El primer aspecto de la oportunidad que se presenta es renunciar a los conceptos de personas elegidas, pueblo elegido, religión elegida, revelación exclusiva…, aceptando, a cambio, el papel de ser testigos de una fe que se expone pero no se impone.

Inmediatamente detrás, iría la convicción de que la razón y la ciencia (desde la genética y la física hasta la antropología, la psicología y la sexología) no son siervas de la fe (o de la teología), como todavía algunos parecen seguir considerando.

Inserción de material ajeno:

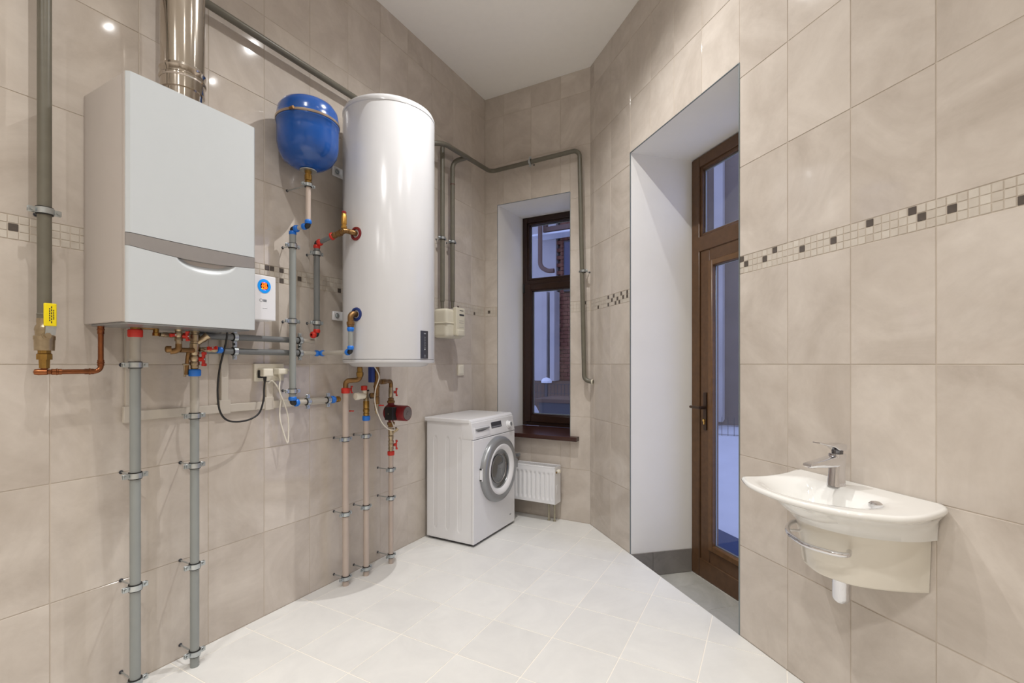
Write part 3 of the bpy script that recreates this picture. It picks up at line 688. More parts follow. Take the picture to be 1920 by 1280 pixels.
# ------------------------------------------------------------------ valves under the boiler
def fitting(bm, p, q, prof, seg=20):
    """prof as fractions of the length from p to q"""
    p = V(p); q = V(q); L_ = (q-p).length; lathe(bm, p, q-p, [(a*L_, r) for a, r in prof], seg); return bm
BALL = lambda r: [(0, r*.92), (.14, r*.92), (.15, r*1.12), (.30, r*1.12), (.34, r*.95), (.42, r*1.08), (.5, r*1.16), (.58, r*1.08), (.66, r*.95), (.70, r*1.12), (.85, r*1.12), (.86, r*.92), (1, r*.92)]
HEXN = lambda r: [(0, r*.85), (.2, r*.85), (.22, r*1.15), (.5, r*1.2), (.78, r*1.15), (.8, r*.85), (1, r*.85)]
def butterfly(parent, p, n, along, size=.024, m=M_RED):
    """red wing handle on a ball valve: n points out of the body, along is the wing direction"""
    p = V(p); n = V(n).normalized(); a = V(along).normalized(); s = n.cross(a)
    bm = B(); cyl(bm, p, p+n*.014, size*.33, 12)
    M_ = Matrix((a, s, n)).transposed().to_4x4(); M_.translation = p+n*.013
    box(bm, (-size, -size*.28, -.002), (size, size*.28, .006), .003, 2, M_)
    box(bm, (-size, -size*.36, -.002), (-size*.6, size*.36, .010), .003, 2, M_); box(bm, (size*.6, -size*.36, -.002), (size, size*.36, .010), .003, 2, M_)
    o = link('valve_handle', bm, m, parent)
    bm = B(); lathe(bm, p+n*.018, n, [(0, size*.2), (.003, size*.18)], 6); link('screw', bm, M_ZINC, o); return o
zb = lambda py: 1.275-(py-682)/885*1.806      # above riser 1
zc = lambda py: 1.275-(py-682)/885*1.993      # above riser 2
# brass union above riser 1
v1 = thing('flow_fitting', 'brass union and red-handled filling valve above the red collar under the boiler', 'valve', (X1, Y1, zb(617)))
bm = B(); lathe(bm, (X1, Y1, zb(617)), (0, 0, 1), [(0, .014), (0, .0165), (.010, .0165), (.012, .021), (.026, .021), (.028, .016), (.040, .016)], 8); link('union_nut', bm, M_BRASS, v1)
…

No se puede estar al acecho de casi cada nueva aportación de la ciencia para armarse de prejuicios y de moralismos que, muchas veces, se demuestra al poco tiempo que sólo sirven para hacer el ridículo. Siguiendo la actitud de Jesús, podría decirse: “dad a la ciencia lo que es de la ciencia y a Dios lo que es de Dios”.

Seguidamente, iría la ética: una moral laica, no religiosa, autónoma, compartida con todos, basada en la razón y en la experiencia, aprovechando la herencia y las aportaciones actuales de las tradiciones religiosas, pero sin que ninguna de éstas intente imponer su ética de máximos a las otras tradiciones ni a quien no quiere saber nada de ninguna; confiando, sobre todo, en que la persona humana tiene capacidad de descubrir, evolucionar y rectificar.

Como consecuencia inmediata (¡ojalá se hubiera hecho esto hace mucho tiempo!), tiene que darse la separación efectiva entre Iglesia y Estado (financiación, exención de impuestos, enseñanza académica de la religión, acuerdos bilaterales privilegiadores…), con la certeza de que, emancipándose cada uno de los dos respecto al otro, la sociedad laica puede llevar mejor las relaciones pero sin intromisiones; y, por otra parte, con la aceptación, por parte de la Iglesia, de que el Estado tiene que legislar para todos los ciudadanos y no sólo para los creyentes, no dependiendo únicamente de los valores o principios éticos de éstos.

De ahí se derivaría una mayor libertad de la Iglesia para criticar algunas religiones laicas cuyos ídolos son, frecuentemente, tan dogmáticos como los de las religiones sagradas: el mercado, el neoliberalismo, el socialismo totalitario, el consumo, el culto a la eterna juventud del cuerpo, el materialismo, el disfrute del presente sin responsabilidad hacia el futuro, el individualismo…, cada uno de estos ídolos con sus mitos y dogmas.

Si queremos un mundo sin fronteras, ese mundo tiene que ser laico. La fe seguirá teniendo valor en el ámbito personal y en su proyección social y política (compromiso por la justicia, participación en la elaboración de la ética de mínimos), pero sin pretender ser siempre la directora de una orquesta en la que hay instrumentos de todos los tipos; ayudará a iluminar, a ofrecer caminos y sentidos, pero no tratará de exigirlos a todos. La Iglesia, sobre todo en sus estructuras y en sus áreas más conservadoras, tendrá que curarse del reumatismo crónico que padece, para que funcionen sus articulaciones y no lance gritos de dolor, en lugar de gritos de alegría, cuando la humanidad camina. “El papel de la Iglesia –dice Juan Masiá, Tertulias de bioética, 184-, no es el de ser gendarme de la moralidad, sino el de ser proclamadora de esperanza”; y –añado yo- proclamadora de libertad. Sin ello, no será signo de los tiempos, porque se exculturará y perderá el lenguaje imprescindible para comunicarse, o sea, el lenguaje que todos podamos entender. Y entonces, si la sal ha perdido el sabor, ¿para qué sirve? (Mt 5,13).